Togrul Gonden, Managing Partner at Cushman & Wakefield Turkey agrees, saying that one of the most significant trends that occurred in the Istanbul real estate market over the past 12 months is that the office market turned into tenant friendly market with significant stock having entered the leasing market in a short period of time. This “created choice and opportunities for tenants” with large scale lease transactions being a sign of this trend, Gonden says.

According to Cushman & Wakefield, Istanbul’s office stock has increased to 4.5 million sqm in 2015 and is expected to further increase to approximately 6 million sqm until the end of 2016.

On the European side, Maslak, Kagithane & Cendere sub-markets have seen a significant increase in supply while the Atasehir sub-market on the Asian side has the highest supply pipeline overall, Cushman & Wakefield says.

Occupier trends

According to JLL’s Avi Alkaş, “many national and international companies have prioritised a CBD location in order to attract a qualified workforce and boost their corporate image.” As the result of increasing travel times, JLL notes that workers generally prefer public transport that is unaffected by the traffic density – such as metro instead of shuttles.

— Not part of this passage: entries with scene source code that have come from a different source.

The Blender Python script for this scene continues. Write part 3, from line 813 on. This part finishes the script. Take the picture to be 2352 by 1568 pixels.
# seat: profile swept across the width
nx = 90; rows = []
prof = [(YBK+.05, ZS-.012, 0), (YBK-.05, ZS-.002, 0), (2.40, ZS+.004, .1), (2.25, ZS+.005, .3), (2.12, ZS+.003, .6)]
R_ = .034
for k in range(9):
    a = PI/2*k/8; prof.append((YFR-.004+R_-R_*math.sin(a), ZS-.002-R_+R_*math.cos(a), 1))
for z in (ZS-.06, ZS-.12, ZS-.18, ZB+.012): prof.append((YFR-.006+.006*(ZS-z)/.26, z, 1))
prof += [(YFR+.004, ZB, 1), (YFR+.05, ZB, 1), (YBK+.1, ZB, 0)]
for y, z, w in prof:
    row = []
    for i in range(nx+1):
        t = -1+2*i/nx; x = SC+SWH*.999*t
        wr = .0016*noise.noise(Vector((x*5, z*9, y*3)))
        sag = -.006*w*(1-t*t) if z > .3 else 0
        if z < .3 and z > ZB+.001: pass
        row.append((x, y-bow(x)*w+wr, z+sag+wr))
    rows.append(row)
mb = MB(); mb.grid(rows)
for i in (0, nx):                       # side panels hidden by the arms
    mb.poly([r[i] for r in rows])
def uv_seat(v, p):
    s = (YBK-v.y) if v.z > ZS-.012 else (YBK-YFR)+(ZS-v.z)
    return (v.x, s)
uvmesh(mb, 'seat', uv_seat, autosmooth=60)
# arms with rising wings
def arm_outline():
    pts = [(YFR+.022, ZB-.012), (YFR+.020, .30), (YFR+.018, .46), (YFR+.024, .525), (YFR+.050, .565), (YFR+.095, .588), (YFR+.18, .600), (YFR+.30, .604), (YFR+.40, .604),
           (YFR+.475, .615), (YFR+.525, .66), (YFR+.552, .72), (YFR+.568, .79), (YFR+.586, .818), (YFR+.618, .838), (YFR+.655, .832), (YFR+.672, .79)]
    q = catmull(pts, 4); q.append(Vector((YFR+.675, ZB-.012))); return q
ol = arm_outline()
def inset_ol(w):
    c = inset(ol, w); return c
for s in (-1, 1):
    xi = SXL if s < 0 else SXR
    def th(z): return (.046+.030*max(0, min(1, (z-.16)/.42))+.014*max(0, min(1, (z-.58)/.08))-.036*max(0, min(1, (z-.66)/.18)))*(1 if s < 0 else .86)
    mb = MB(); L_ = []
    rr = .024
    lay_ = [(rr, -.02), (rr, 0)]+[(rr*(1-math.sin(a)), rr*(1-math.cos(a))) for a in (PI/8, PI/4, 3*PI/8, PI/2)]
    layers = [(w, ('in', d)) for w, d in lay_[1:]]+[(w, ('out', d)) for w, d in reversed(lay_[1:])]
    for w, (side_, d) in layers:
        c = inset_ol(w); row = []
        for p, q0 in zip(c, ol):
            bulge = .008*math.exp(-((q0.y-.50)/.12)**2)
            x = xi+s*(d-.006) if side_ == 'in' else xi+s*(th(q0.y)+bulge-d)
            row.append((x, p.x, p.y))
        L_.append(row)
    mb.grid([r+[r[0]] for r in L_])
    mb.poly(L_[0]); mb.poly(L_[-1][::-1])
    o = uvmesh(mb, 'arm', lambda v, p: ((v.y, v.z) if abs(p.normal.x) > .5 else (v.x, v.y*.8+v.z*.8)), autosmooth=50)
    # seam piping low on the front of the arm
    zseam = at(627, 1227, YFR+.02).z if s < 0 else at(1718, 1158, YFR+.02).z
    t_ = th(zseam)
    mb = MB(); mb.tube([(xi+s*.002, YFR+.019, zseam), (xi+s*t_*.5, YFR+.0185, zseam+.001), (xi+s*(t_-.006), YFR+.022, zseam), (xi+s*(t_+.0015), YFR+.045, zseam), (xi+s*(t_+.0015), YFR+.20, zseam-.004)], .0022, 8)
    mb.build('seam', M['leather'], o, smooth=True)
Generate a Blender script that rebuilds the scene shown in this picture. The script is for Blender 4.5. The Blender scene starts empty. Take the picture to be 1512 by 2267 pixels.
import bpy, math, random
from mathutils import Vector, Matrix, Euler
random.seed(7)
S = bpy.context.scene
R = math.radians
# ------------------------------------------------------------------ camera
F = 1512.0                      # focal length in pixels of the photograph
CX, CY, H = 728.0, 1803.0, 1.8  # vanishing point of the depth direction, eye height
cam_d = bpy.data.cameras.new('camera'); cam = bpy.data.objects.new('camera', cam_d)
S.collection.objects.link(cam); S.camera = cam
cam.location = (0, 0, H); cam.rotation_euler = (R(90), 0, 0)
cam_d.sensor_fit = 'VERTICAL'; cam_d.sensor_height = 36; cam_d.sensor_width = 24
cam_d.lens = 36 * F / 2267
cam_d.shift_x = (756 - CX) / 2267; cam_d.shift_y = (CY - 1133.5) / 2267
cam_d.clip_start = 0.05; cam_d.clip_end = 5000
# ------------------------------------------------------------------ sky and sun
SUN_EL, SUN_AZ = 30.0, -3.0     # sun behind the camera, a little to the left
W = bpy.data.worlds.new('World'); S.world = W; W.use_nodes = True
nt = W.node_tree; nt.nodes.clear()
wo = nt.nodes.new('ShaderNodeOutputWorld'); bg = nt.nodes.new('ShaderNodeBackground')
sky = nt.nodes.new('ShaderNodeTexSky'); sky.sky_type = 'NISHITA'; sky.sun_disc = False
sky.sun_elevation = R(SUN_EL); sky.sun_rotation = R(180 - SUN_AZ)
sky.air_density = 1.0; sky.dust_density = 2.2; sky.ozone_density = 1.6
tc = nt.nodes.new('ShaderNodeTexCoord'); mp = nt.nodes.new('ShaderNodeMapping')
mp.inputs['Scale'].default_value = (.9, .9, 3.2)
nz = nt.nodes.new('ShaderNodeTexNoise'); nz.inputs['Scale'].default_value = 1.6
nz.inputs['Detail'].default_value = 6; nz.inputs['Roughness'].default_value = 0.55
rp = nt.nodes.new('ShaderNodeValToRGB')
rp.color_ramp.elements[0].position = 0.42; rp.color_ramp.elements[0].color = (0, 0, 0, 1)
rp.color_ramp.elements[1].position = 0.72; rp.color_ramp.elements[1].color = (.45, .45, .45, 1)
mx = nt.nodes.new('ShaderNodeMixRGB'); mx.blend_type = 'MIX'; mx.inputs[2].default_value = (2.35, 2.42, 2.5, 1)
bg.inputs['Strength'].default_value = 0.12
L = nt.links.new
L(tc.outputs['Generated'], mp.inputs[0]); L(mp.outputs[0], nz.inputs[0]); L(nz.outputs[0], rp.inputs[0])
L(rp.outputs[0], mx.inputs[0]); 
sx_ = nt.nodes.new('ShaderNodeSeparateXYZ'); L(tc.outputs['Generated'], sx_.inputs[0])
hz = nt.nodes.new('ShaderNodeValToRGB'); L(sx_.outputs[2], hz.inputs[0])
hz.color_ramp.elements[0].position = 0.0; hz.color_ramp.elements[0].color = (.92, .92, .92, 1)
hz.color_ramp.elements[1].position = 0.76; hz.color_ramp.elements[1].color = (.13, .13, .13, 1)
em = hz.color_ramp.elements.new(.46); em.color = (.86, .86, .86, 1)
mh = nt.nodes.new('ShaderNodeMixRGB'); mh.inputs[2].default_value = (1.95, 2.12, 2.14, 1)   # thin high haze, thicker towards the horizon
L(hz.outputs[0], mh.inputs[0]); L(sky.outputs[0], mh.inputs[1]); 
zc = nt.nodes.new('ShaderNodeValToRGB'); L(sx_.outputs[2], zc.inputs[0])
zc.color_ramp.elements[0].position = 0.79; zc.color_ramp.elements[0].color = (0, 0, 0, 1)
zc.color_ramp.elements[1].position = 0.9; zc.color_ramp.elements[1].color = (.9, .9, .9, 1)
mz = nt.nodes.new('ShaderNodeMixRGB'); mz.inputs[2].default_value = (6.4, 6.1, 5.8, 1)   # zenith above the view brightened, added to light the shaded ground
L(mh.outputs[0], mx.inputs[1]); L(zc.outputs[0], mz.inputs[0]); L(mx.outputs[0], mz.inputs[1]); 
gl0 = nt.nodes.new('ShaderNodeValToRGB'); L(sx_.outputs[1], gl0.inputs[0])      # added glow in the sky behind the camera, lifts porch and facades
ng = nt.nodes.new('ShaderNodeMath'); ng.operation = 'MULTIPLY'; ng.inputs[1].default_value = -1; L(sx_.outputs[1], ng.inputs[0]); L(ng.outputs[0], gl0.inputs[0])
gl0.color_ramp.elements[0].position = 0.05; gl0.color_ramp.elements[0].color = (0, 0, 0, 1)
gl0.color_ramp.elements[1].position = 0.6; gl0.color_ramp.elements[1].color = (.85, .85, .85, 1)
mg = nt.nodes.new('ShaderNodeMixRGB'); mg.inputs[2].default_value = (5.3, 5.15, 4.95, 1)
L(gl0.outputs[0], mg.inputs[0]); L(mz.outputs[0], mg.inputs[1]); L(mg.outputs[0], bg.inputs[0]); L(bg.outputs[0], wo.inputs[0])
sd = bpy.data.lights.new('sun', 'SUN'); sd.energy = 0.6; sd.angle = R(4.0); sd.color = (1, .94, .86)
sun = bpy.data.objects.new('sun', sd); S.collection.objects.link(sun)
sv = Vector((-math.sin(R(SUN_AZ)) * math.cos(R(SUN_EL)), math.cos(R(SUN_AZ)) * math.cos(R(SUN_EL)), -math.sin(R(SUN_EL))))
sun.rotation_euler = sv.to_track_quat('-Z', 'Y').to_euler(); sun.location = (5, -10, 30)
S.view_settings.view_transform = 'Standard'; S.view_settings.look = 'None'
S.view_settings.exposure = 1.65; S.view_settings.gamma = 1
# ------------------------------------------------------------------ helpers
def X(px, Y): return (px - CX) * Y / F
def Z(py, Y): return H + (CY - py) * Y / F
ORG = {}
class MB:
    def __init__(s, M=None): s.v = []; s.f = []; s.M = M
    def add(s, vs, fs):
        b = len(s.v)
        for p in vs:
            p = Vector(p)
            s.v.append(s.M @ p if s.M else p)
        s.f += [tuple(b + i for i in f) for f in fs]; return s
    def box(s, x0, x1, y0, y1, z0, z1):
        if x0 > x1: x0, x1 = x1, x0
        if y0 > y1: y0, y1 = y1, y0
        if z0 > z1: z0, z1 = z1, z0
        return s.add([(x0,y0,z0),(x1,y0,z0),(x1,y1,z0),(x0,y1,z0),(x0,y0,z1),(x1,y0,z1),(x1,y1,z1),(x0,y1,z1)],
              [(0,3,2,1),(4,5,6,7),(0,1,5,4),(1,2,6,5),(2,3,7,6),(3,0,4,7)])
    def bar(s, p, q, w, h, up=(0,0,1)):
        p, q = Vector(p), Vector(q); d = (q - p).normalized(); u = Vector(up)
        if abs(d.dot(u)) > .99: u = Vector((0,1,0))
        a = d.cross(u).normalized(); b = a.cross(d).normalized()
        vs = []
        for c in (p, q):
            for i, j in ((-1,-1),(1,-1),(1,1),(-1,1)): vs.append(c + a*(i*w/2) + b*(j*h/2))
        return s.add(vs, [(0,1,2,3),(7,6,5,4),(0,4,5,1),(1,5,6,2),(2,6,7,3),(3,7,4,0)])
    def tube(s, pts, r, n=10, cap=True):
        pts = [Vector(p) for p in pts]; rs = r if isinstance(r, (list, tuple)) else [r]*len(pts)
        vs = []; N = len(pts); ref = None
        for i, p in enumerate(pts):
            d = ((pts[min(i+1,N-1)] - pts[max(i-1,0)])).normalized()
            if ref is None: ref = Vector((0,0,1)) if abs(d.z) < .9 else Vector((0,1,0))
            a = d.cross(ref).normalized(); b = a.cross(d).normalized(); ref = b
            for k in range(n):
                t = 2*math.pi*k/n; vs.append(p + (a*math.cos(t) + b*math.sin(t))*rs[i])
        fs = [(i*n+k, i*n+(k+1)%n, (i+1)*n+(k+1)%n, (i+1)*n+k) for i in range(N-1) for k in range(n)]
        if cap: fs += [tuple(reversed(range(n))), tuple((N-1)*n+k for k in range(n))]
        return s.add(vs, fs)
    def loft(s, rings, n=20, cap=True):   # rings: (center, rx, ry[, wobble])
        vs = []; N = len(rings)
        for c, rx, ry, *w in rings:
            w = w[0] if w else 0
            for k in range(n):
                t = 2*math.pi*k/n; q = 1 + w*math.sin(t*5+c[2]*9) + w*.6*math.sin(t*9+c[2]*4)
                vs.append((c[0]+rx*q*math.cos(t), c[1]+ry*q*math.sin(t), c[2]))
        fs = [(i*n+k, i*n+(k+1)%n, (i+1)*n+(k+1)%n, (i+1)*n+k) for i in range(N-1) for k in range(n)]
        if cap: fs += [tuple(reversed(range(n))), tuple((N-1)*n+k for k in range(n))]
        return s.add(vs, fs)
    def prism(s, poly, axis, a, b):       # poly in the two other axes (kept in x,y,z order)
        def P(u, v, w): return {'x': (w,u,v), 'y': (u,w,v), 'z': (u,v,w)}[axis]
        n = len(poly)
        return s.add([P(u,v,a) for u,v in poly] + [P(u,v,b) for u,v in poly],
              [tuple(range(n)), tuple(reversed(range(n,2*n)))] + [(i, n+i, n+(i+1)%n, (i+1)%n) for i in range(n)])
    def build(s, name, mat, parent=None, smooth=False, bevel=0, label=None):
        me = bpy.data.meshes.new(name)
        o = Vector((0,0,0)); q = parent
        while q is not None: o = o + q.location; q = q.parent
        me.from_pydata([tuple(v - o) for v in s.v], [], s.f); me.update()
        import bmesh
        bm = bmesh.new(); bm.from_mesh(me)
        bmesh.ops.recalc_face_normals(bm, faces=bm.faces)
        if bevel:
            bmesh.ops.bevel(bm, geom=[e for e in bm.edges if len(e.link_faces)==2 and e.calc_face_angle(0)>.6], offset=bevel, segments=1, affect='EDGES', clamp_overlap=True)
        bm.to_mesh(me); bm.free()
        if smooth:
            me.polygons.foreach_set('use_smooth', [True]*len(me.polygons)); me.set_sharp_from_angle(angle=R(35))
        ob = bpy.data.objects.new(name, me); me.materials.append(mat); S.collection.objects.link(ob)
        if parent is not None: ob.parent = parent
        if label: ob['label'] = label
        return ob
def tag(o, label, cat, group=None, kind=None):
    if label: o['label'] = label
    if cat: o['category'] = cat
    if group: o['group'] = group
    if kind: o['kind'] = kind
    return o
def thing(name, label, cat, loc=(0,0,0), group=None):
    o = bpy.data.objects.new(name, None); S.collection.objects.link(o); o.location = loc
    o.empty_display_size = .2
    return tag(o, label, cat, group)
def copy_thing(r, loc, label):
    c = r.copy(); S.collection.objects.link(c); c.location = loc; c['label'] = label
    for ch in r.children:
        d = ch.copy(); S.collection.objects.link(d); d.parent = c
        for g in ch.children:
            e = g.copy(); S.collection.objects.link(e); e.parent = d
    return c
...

“In line with this shift in employee behaviour, companies in search of new office space are tending to prioritise locations in the vicinity of the metro route. In recent years, offices with a gross leasable area (GLA) larger than 1,000 sqm were much preferred by institutional companies. Moreover, it has been noted that the demand towards improved efficiency and high comfort standards is shaping office take-up transactions. Within this scope, it is expected that horizontally designed open-plan offices will continue to be preferred, promoting the efficient use of office space that serves many employees in the same area, compared with vertically designed offices,” Avi Alkaş says.